Perfect solution. I could live with this and I am a very needy MIL ;)
 
I've got to agree with Q man. What you are thinking is a wonderful plan at EPCOT could turn into a nightmare when she reads your card and reacts. :scared1: You may not want to "hurt her feelings" but look at what drama this is causing your family months in advance :headache: I have a MIL the same way and we've slowly pulled away over the years to preserve our sanity and our family. Sad, yes, but her behaviors brought the consequences on and I don't feel one bit guilty. In fact, now that DD and DS are older, they see right through her manipulations and don't like to be around her all that much. Bottomline, how your MIL reacts to your "compromise" will be key, won't it. Please let us know how it turns out.
 
Doodlesmommy,

Your compromise sounds great. Only you know if you think it will work out for you.
Be prepared for not getting the reaction you have planned though. My mom is very self centered and not very good around my DS10. When I first read your idea, I thought this would be a perfect solution in dealing with my mom... And then I thought through all the ways she's reacted in the past. I'm pretty sure my mom would ask why we "wasted" the money on doing something she doesn't care for.. Afterall, we know she doesn't like (fill in anything possible). And then she'd suggest we do something that was the most inconvenient or difficult for us... Oh ya, and then pout when we said NO!

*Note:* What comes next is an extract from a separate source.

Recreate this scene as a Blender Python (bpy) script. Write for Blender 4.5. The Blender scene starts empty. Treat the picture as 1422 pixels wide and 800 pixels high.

I hope things go well for you. Sometimes it's easier to tell her about the trip after you get home.

j
 
Ok this trip being a surprise for your kids will mean that if you go to their first they will get suss. If it were me I would explain to her this time as it is a surprise you will visit them second and next time go to them first for a couple of days. Is it really that difficult to suck it up and go for a couple of days, you might not like your inlaws but surely your kids like their grandparents (if not then there is obviously a bigger problem here) and they would like to spend some time together.